#### [Objective]
Retype all of the data exactly as given.

#### [Given data]
□ □ □ □ □

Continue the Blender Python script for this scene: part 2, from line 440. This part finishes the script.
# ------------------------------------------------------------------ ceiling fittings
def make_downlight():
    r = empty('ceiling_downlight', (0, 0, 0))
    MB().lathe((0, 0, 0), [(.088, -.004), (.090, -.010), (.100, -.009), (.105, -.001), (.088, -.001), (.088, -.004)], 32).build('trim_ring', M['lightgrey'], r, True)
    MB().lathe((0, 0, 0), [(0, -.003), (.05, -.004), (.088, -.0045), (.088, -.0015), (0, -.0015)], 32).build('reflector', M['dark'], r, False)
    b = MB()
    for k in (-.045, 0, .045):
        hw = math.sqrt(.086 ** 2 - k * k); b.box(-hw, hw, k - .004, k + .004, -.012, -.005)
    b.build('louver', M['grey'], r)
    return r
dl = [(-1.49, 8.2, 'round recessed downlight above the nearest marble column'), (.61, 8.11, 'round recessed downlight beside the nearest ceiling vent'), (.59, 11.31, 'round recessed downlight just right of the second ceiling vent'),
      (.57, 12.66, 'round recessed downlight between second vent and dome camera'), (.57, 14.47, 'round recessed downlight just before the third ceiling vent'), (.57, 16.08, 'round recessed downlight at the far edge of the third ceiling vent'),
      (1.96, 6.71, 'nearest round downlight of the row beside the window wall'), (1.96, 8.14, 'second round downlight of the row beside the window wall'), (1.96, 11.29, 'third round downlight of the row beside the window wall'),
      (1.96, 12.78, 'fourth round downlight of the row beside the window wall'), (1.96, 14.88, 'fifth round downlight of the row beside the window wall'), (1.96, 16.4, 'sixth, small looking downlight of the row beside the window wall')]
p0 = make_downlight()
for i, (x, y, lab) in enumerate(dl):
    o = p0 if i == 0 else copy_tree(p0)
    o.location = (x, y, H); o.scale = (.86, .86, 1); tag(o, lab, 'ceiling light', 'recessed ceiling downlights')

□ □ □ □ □

#### [The result]
Continue the Blender Python script for this scene: part 2, from line 440. This part finishes the script.
# ------------------------------------------------------------------ ceiling fittings
def make_downlight():
    r = empty('ceiling_downlight', (0, 0, 0))
    MB().lathe((0, 0, 0), [(.088, -.004), (.090, -.010), (.100, -.009), (.105, -.001), (.088, -.001), (.088, -.004)], 32).build('trim_ring', M['lightgrey'], r, True)
    MB().lathe((0, 0, 0), [(0, -.003), (.05, -.004), (.088, -.0045), (.088, -.0015), (0, -.0015)], 32).build('reflector', M['dark'], r, False)
    b = MB()
    for k in (-.045, 0, .045):
        hw = math.sqrt(.086 ** 2 - k * k); b.box(-hw, hw, k - .004, k + .004, -.012, -.005)
    b.build('louver', M['grey'], r)
    return r
dl = [(-1.49, 8.2, 'round recessed downlight above the nearest marble column'), (.61, 8.11, 'round recessed downlight beside the nearest ceiling vent'), (.59, 11.31, 'round recessed downlight just right of the second ceiling vent'),
      (.57, 12.66, 'round recessed downlight between second vent and dome camera'), (.57, 14.47, 'round recessed downlight just before the third ceiling vent'), (.57, 16.08, 'round recessed downlight at the far edge of the third ceiling vent'),
      (1.96, 6.71, 'nearest round downlight of the row beside the window wall'), (1.96, 8.14, 'second round downlight of the row beside the window wall'), (1.96, 11.29, 'third round downlight of the row beside the window wall'),
      (1.96, 12.78, 'fourth round downlight of the row beside the window wall'), (1.96, 14.88, 'fifth round downlight of the row beside the window wall'), (1.96, 16.4, 'sixth, small looking downlight of the row beside the window wall')]
p0 = make_downlight()
for i, (x, y, lab) in enumerate(dl):
    o = p0 if i == 0 else copy_tree(p0)
    o.location = (x, y, H); o.scale = (.86, .86, 1); tag(o, lab, 'ceiling light', 'recessed ceiling downlights')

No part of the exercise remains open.